= What the task asks =
Consider the listing below. Extract exactly the lines from the line containing "Keep writing the" to the line containing "C = offset(KR, d);", both included.

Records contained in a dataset
⟨

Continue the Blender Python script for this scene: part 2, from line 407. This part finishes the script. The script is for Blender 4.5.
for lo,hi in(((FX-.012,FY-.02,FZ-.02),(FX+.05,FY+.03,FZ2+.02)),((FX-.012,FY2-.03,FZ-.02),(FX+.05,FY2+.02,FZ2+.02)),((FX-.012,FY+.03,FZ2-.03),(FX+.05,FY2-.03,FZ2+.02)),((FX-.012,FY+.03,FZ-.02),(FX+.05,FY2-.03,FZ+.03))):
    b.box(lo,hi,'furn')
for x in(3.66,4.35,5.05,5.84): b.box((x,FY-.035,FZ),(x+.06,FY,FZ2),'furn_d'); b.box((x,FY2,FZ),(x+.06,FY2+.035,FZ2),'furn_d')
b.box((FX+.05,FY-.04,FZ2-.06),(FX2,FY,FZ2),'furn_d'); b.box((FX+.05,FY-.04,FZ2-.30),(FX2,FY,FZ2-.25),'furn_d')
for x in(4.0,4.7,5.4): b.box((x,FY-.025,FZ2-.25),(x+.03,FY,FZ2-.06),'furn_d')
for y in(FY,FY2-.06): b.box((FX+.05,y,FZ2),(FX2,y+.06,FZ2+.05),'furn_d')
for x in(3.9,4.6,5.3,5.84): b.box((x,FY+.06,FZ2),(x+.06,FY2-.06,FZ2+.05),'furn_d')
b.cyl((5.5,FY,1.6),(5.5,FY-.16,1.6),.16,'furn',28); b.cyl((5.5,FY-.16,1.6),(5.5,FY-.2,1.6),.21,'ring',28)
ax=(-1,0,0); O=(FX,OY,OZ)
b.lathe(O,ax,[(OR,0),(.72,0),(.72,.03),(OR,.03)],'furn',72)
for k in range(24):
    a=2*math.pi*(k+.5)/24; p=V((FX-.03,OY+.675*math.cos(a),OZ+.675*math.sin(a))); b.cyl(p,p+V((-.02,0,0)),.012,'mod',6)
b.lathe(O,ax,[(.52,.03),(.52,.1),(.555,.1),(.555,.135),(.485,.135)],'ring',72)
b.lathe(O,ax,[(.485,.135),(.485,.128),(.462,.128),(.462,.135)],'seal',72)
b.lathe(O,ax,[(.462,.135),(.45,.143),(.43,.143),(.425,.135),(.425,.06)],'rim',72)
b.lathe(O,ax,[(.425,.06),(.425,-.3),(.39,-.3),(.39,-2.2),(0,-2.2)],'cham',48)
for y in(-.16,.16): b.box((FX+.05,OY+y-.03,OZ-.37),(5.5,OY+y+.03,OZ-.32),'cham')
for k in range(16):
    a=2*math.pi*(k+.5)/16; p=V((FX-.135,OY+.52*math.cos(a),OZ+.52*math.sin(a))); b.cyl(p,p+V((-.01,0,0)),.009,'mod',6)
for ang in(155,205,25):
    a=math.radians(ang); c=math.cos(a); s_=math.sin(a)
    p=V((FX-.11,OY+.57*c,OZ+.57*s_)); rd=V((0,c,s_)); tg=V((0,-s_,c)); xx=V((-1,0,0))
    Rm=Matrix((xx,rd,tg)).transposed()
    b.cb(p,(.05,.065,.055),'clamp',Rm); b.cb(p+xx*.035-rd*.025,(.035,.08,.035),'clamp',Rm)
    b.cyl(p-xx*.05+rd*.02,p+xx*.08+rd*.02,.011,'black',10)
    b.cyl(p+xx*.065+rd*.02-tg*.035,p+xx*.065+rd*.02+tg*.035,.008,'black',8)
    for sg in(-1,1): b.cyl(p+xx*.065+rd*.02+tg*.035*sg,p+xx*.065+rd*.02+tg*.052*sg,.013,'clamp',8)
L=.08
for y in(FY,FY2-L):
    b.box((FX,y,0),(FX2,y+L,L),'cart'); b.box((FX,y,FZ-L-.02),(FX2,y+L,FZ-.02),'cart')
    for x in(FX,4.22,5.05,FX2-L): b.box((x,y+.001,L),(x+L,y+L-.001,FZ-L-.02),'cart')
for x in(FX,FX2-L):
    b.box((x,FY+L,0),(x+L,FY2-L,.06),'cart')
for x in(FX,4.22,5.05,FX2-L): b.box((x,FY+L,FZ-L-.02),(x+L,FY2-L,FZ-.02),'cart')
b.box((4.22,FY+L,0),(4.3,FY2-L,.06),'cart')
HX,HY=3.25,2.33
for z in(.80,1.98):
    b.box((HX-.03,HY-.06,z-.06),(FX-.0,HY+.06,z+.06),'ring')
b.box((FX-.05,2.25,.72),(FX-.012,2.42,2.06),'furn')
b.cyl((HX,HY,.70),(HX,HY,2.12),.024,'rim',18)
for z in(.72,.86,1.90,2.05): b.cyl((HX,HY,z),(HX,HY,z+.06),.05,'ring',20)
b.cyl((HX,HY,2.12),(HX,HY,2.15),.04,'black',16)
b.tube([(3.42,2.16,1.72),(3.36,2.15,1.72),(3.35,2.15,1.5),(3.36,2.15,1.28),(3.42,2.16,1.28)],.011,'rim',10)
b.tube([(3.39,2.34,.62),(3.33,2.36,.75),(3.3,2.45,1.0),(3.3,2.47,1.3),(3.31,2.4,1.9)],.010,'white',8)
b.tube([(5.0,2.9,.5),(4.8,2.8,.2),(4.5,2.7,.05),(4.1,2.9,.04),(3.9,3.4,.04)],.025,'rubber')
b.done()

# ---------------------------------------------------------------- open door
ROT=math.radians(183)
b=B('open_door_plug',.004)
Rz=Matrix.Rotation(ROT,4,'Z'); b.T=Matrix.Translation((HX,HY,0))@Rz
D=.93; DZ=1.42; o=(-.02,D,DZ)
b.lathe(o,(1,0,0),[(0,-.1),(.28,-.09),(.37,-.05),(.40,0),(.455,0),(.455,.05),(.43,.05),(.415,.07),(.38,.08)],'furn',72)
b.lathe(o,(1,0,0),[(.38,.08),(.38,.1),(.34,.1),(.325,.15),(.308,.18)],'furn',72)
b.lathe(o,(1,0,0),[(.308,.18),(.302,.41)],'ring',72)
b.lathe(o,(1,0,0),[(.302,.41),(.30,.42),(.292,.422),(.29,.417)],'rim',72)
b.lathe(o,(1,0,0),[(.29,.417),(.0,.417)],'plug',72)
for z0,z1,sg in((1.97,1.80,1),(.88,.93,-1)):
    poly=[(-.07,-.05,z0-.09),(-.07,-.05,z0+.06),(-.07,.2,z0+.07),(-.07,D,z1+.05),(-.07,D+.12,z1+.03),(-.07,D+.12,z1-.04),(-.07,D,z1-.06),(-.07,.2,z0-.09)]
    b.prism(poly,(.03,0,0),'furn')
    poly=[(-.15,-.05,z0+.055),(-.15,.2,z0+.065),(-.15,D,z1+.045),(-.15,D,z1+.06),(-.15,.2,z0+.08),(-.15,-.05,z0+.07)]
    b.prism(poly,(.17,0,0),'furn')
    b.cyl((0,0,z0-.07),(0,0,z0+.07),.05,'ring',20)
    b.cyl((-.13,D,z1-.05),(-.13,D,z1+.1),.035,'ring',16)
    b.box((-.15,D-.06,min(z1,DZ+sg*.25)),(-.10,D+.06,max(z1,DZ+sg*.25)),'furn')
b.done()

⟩
⟨

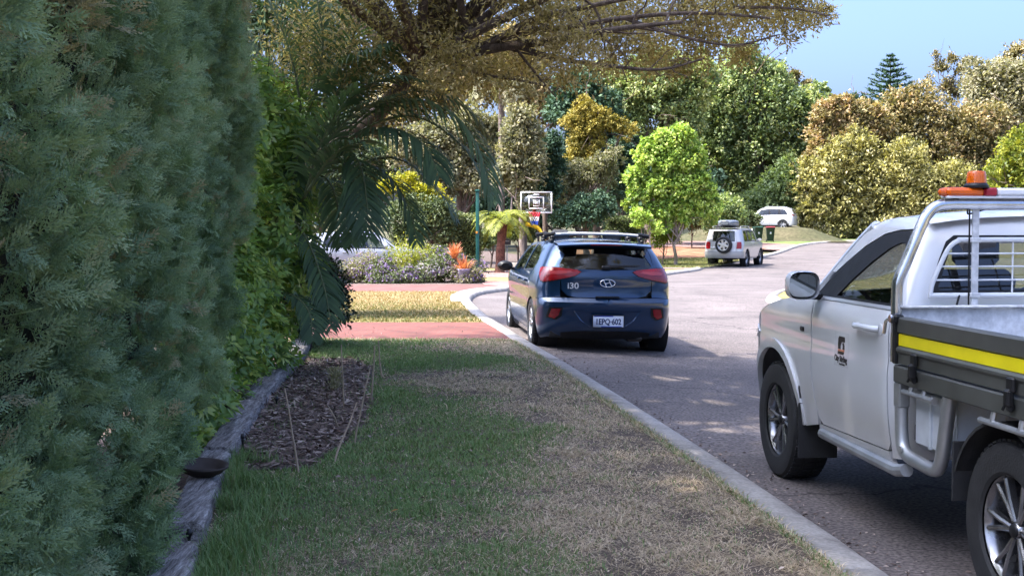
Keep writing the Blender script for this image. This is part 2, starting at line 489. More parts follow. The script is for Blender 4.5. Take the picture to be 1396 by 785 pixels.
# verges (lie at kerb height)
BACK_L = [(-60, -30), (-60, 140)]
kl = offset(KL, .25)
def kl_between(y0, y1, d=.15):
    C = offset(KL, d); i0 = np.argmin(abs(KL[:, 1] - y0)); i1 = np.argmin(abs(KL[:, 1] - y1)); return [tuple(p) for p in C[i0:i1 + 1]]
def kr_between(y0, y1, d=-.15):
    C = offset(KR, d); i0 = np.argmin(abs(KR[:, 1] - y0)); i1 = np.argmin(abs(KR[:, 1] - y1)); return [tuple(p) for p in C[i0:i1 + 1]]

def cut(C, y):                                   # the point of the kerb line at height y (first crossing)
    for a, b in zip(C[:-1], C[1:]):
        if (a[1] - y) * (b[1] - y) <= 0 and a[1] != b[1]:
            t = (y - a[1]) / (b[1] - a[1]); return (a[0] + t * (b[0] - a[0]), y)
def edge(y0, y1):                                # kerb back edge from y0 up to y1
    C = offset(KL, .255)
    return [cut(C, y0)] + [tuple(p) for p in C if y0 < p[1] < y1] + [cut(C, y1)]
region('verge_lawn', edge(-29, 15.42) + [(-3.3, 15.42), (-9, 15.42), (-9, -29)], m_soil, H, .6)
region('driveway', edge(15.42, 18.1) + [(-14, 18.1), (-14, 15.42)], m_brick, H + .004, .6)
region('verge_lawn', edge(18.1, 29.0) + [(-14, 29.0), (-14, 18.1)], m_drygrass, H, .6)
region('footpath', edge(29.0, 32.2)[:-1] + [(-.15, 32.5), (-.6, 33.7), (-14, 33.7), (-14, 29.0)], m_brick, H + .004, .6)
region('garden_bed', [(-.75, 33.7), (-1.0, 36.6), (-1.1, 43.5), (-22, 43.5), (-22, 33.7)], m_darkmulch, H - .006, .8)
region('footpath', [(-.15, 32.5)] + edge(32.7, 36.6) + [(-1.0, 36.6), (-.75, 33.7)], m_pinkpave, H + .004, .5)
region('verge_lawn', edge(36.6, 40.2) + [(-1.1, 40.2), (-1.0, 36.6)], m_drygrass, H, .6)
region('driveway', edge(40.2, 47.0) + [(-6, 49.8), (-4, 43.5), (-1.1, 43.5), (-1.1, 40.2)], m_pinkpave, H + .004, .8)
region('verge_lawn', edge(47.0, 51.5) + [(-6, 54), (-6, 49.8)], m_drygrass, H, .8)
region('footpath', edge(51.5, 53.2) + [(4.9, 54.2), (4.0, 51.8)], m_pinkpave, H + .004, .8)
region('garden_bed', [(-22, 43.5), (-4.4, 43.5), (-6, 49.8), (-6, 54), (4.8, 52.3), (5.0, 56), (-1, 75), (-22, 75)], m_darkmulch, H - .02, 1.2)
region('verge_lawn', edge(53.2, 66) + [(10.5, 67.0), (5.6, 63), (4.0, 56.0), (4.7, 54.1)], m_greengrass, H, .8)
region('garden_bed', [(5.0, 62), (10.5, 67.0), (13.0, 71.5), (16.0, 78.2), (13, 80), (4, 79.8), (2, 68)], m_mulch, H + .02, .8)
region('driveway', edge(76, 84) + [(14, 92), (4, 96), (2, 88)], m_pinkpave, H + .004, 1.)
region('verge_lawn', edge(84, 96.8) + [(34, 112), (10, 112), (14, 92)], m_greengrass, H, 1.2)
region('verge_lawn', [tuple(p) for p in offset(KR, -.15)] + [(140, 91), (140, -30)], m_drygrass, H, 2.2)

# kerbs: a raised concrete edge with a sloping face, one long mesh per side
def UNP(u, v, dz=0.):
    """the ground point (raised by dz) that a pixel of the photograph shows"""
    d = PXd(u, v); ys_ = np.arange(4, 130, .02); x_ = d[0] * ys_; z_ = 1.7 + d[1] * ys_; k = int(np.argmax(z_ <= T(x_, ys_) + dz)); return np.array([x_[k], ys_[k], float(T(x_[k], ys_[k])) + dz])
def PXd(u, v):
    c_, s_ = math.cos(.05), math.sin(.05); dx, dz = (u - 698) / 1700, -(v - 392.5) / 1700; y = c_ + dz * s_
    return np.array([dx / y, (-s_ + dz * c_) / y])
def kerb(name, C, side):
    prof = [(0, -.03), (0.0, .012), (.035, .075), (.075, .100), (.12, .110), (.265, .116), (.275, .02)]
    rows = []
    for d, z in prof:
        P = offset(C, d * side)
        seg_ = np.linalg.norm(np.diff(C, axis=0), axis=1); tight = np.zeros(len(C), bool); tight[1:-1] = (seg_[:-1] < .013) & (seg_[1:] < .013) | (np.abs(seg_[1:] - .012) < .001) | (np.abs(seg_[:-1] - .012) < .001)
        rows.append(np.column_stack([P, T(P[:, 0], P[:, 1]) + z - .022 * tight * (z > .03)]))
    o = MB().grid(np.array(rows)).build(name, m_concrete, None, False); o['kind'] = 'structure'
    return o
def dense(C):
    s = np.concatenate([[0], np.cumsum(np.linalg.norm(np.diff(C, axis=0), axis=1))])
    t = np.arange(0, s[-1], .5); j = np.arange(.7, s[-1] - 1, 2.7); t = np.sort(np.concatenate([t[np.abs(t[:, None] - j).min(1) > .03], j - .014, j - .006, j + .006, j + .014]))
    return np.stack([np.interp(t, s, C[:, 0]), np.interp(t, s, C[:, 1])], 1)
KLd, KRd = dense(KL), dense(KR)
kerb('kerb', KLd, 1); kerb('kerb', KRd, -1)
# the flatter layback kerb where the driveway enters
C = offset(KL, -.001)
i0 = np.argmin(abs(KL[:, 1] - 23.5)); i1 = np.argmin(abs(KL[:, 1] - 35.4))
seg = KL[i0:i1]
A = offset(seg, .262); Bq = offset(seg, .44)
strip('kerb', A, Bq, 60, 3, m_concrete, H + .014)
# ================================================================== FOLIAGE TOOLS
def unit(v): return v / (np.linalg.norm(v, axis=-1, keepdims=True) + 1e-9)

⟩

= Reply to the task =
Keep writing the Blender script for this image. This is part 2, starting at line 489. More parts follow. The script is for Blender 4.5. Take the picture to be 1396 by 785 pixels.
# verges (lie at kerb height)
BACK_L = [(-60, -30), (-60, 140)]
kl = offset(KL, .25)
def kl_between(y0, y1, d=.15):
    C = offset(KL, d); i0 = np.argmin(abs(KL[:, 1] - y0)); i1 = np.argmin(abs(KL[:, 1] - y1)); return [tuple(p) for p in C[i0:i1 + 1]]
def kr_between(y0, y1, d=-.15):
    C = offset(KR, d); i0 = np.argmin(abs(KR[:, 1] - y0)); i1 = np.argmin(abs(KR[:, 1] - y1)); return [tuple(p) for p in C[i0:i1 + 1]]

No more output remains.